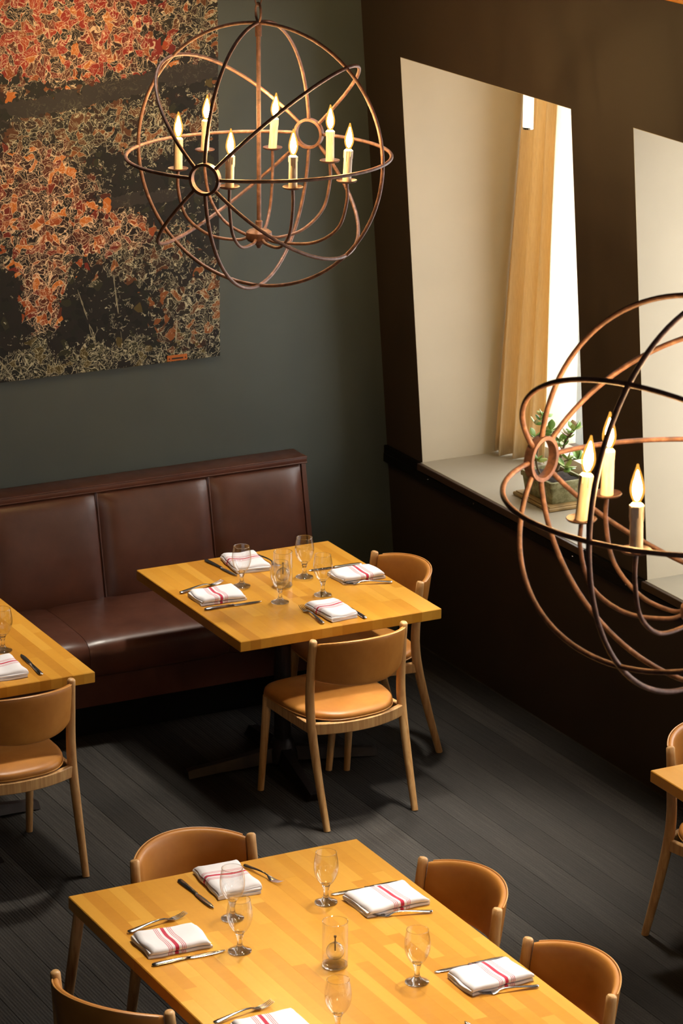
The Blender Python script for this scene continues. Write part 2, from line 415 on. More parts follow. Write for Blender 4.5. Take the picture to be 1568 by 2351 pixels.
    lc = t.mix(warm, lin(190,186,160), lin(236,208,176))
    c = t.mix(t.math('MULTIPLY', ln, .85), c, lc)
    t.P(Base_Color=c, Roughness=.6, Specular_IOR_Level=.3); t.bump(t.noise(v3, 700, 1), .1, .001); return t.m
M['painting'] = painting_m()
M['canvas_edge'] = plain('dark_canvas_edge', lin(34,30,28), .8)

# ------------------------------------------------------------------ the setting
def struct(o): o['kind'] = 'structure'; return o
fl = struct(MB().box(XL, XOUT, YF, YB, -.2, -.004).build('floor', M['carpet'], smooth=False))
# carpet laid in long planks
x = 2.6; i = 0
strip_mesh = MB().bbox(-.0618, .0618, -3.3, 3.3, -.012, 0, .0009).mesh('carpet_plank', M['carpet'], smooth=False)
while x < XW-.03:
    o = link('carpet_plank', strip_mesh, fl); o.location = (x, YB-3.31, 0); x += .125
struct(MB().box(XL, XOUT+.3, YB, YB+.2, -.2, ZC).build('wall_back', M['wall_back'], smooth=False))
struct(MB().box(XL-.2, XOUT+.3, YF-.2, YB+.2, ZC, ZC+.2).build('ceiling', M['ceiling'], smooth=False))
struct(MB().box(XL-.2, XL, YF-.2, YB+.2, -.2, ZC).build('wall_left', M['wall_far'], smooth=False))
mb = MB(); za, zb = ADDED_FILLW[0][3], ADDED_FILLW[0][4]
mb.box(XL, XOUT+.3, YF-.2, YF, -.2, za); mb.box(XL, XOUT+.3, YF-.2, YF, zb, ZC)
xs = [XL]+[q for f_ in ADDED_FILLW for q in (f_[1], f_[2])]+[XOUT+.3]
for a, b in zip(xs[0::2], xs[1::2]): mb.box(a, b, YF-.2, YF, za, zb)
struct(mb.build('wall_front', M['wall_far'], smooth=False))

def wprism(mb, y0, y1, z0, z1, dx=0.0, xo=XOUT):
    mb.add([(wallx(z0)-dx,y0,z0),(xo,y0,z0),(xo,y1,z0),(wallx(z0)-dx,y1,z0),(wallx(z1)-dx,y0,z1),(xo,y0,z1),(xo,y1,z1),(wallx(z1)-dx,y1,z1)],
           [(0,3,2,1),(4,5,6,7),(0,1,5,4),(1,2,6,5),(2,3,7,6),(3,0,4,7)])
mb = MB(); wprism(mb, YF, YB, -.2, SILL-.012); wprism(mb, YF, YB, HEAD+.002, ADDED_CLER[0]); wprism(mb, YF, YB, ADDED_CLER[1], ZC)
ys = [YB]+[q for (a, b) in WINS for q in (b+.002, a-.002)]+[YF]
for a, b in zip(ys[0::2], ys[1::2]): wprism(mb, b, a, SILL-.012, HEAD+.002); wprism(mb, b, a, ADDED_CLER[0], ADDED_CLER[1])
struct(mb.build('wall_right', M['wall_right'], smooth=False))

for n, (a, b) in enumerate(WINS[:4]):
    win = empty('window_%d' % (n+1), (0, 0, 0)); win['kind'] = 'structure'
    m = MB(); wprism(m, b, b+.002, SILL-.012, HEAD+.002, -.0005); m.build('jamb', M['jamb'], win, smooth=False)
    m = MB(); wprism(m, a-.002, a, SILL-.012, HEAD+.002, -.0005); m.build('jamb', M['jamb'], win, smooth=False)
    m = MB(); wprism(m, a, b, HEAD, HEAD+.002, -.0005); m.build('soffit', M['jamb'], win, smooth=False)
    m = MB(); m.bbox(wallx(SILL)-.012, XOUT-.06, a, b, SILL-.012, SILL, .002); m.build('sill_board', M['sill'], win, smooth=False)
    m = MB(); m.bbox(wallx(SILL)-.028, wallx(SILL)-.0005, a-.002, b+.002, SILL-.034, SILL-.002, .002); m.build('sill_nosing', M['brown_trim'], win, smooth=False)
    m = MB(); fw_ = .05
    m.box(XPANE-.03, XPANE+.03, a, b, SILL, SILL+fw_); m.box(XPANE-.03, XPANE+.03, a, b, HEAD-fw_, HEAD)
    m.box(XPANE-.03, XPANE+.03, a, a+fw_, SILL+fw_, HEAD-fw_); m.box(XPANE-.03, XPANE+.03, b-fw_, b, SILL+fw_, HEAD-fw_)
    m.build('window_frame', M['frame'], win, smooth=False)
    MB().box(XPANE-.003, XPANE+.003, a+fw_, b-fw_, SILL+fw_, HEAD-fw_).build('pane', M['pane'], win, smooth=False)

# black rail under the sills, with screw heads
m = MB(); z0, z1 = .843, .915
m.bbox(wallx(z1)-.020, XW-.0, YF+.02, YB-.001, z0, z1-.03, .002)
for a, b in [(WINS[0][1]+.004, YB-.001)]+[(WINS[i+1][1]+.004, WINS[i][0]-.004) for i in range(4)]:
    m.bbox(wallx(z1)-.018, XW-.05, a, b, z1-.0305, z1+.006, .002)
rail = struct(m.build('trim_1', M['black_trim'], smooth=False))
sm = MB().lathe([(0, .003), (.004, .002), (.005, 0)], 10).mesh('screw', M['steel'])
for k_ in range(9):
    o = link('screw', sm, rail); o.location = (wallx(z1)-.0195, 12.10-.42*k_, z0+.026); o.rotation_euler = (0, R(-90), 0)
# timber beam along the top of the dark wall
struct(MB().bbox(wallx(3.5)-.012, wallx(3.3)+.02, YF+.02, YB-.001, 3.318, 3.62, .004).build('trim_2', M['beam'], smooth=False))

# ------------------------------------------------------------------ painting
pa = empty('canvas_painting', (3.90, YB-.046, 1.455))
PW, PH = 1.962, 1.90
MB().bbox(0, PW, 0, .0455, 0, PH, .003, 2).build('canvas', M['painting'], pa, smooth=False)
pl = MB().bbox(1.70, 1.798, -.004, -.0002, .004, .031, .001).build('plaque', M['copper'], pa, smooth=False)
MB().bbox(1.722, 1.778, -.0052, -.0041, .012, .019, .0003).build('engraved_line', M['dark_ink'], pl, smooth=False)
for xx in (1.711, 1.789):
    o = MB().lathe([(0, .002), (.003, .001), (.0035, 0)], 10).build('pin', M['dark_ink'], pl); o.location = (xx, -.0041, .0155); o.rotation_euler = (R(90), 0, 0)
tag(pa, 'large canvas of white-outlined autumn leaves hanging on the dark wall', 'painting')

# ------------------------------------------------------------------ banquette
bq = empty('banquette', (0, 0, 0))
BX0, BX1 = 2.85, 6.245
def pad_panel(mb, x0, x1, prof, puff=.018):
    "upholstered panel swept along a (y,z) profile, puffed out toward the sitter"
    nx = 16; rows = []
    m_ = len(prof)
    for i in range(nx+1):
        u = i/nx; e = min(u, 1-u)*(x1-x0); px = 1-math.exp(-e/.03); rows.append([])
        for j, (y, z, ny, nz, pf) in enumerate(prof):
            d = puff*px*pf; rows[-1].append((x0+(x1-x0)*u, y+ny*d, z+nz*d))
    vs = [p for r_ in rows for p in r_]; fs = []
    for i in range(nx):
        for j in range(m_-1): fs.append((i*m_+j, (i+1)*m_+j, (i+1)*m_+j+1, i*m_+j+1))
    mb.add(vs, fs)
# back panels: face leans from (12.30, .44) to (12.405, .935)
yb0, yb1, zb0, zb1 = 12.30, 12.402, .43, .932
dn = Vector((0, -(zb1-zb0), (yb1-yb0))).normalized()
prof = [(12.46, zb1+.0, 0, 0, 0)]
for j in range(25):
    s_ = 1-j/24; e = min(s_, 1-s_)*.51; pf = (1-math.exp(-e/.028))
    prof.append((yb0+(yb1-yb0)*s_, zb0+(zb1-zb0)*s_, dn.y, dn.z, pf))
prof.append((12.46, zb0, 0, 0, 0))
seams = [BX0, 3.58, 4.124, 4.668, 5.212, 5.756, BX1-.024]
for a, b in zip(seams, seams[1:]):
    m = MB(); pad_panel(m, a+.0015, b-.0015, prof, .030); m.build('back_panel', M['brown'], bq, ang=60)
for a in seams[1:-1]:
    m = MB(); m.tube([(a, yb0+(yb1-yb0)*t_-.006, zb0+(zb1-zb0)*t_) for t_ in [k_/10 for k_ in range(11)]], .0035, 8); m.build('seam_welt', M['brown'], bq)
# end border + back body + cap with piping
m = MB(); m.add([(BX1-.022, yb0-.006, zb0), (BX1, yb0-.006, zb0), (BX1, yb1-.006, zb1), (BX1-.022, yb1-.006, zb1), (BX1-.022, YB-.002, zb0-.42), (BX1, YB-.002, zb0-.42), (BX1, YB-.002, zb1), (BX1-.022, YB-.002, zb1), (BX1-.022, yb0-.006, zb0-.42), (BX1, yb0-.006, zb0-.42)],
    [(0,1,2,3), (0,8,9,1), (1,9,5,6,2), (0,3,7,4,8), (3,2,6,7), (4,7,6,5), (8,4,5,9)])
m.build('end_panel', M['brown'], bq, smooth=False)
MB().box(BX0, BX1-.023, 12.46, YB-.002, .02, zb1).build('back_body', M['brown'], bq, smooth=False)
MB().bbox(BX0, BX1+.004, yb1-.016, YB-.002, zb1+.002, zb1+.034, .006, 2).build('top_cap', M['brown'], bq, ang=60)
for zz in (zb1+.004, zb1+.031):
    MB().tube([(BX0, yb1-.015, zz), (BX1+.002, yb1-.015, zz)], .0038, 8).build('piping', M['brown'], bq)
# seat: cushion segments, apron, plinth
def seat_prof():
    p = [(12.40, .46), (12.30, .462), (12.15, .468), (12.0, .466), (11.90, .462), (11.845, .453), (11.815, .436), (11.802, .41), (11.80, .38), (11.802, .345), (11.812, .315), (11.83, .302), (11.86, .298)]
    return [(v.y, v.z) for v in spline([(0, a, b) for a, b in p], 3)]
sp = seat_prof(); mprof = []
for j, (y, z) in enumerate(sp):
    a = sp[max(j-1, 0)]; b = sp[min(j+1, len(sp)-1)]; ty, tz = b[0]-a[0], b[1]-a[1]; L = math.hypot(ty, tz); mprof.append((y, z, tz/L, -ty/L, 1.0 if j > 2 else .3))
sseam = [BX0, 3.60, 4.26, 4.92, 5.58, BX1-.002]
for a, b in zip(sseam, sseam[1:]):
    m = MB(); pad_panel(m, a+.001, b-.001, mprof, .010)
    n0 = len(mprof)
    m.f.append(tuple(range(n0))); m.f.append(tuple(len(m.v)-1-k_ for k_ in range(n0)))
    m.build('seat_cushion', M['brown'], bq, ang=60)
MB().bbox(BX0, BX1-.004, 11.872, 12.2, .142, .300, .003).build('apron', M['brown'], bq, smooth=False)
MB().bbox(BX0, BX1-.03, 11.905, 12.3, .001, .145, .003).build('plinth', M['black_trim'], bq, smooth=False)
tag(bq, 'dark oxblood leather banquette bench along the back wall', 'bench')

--

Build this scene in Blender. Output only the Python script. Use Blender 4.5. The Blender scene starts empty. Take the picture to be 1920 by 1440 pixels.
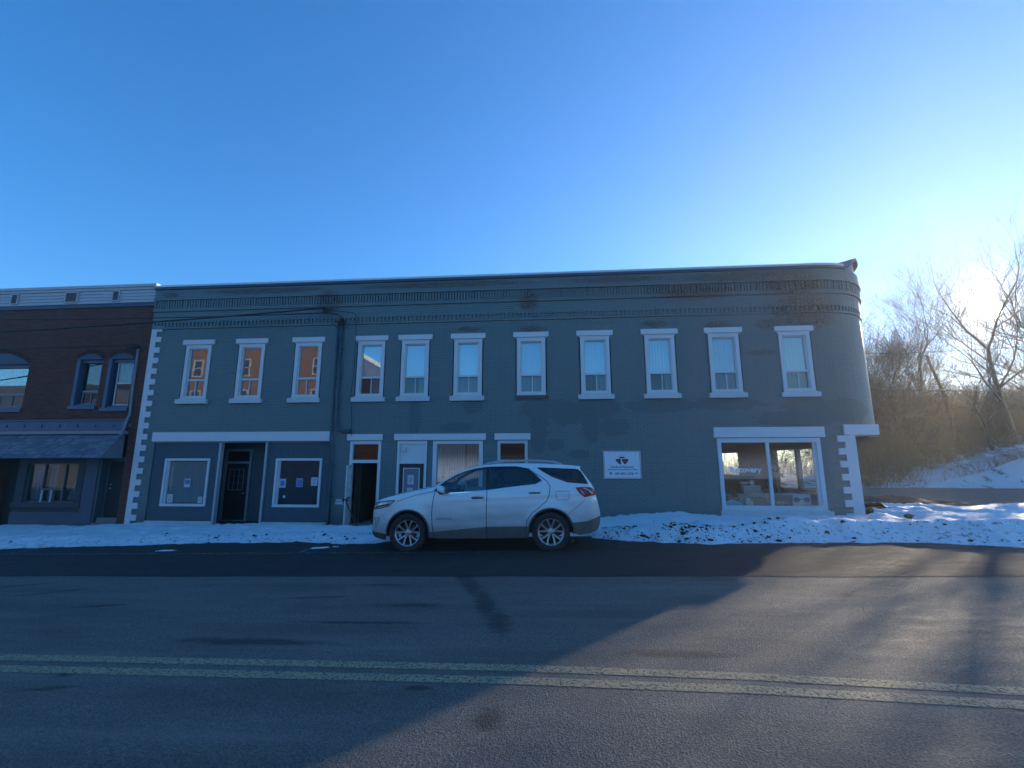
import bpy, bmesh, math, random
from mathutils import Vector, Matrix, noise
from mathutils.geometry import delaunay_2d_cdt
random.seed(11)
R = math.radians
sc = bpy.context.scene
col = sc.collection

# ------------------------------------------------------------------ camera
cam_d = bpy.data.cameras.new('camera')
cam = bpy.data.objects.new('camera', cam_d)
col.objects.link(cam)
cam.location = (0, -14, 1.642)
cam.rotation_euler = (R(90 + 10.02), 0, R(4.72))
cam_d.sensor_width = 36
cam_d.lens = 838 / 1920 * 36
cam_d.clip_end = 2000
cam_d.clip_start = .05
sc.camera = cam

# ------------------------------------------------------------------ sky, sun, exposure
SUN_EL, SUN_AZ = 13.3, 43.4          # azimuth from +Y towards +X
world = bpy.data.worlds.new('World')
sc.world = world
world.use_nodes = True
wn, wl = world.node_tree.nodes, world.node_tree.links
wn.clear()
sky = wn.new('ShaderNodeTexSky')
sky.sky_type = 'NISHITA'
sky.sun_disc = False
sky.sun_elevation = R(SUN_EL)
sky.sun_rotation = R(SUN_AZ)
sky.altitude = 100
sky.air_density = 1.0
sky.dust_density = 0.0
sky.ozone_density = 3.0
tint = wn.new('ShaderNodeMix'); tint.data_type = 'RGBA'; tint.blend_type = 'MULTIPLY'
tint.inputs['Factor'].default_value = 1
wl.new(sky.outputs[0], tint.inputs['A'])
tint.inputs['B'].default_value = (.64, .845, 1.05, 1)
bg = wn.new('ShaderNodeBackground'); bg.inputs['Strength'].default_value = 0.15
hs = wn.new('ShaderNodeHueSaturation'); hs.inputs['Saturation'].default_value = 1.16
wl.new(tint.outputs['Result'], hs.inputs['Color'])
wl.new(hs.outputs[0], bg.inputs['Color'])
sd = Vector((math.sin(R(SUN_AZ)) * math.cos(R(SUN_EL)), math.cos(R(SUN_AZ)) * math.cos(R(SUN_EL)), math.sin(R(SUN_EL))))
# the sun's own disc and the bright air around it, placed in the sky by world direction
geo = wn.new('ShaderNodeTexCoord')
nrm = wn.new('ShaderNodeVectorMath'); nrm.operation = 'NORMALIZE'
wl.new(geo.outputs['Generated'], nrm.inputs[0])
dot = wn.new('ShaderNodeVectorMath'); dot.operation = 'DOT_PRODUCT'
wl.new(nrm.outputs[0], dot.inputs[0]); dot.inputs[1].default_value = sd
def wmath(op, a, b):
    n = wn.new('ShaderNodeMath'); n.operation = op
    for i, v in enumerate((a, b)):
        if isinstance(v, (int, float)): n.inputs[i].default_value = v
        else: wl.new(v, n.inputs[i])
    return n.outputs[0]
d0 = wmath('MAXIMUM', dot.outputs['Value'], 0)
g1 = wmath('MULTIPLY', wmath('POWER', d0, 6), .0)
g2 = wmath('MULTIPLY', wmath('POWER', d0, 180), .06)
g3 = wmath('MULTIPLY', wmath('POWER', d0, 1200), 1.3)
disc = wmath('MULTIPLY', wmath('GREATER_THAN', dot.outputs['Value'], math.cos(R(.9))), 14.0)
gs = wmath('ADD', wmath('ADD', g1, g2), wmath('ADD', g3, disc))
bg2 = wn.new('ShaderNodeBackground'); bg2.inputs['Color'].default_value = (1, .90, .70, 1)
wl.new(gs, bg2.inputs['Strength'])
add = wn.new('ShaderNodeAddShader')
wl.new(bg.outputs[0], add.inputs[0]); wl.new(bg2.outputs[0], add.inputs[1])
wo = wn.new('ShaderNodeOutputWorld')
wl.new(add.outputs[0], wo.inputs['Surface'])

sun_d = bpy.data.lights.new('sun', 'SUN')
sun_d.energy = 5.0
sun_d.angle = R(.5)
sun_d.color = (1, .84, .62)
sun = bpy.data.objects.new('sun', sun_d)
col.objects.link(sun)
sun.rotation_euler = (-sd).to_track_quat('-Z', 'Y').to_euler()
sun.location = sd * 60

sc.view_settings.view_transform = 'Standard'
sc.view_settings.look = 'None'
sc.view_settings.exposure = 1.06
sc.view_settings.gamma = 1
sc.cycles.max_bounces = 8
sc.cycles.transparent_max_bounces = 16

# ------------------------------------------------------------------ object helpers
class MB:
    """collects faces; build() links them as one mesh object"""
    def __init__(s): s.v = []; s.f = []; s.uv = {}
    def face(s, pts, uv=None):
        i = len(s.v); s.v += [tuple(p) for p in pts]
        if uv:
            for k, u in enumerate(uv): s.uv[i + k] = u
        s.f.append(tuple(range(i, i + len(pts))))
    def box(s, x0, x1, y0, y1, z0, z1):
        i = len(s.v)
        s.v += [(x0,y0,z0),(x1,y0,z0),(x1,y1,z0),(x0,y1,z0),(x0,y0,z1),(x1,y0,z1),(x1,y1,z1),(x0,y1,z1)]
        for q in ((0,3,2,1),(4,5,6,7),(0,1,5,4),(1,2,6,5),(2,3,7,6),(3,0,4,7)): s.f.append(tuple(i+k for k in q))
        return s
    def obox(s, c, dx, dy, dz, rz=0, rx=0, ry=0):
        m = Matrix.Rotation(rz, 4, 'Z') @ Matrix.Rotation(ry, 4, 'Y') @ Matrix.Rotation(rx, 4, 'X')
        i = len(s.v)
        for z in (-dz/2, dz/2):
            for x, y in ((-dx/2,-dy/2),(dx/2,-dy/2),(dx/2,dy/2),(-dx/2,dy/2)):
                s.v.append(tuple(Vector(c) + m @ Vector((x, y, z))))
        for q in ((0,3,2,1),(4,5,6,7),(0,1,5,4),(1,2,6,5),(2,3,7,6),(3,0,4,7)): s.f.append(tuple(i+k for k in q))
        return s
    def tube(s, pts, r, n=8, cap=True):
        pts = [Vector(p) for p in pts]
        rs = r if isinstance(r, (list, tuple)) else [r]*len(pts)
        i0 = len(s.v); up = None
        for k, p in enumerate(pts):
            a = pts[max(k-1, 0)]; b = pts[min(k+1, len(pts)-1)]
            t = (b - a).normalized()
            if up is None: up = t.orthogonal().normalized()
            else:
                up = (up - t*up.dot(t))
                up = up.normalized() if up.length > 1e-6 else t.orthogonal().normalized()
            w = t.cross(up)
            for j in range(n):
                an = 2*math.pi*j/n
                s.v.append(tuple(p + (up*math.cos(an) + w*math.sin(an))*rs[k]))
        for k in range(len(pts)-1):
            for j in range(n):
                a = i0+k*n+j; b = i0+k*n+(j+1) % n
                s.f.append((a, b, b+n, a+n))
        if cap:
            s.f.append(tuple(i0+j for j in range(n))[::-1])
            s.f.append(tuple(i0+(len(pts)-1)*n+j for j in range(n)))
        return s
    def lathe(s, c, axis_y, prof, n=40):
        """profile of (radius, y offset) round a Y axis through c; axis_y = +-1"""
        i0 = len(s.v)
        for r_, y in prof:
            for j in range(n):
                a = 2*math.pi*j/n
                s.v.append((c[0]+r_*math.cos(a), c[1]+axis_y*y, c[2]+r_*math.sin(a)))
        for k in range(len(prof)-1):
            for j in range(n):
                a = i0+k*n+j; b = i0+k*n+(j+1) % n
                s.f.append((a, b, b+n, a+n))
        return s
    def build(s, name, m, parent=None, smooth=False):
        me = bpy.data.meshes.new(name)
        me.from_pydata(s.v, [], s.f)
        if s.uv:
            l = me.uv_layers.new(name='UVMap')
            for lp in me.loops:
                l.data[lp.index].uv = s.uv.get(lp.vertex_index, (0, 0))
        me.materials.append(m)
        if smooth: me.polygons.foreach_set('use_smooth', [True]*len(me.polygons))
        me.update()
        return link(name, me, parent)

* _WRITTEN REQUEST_
Copy exactly, and only, the lines from the one containing "The Blender Python" through the one containing "M['canvas_edge'] = plain('dark_canvas_edge', lin(34,30,28), .8)".

* _EXERCISE OUTPUT_
The Blender Python script for this scene continues. Write part 2, from line 415 on. More parts follow. Write for Blender 4.5. Take the picture to be 1568 by 2351 pixels.
    lc = t.mix(warm, lin(190,186,160), lin(236,208,176))
    c = t.mix(t.math('MULTIPLY', ln, .85), c, lc)
    t.P(Base_Color=c, Roughness=.6, Specular_IOR_Level=.3); t.bump(t.noise(v3, 700, 1), .1, .001); return t.m
M['painting'] = painting_m()
M['canvas_edge'] = plain('dark_canvas_edge', lin(34,30,28), .8)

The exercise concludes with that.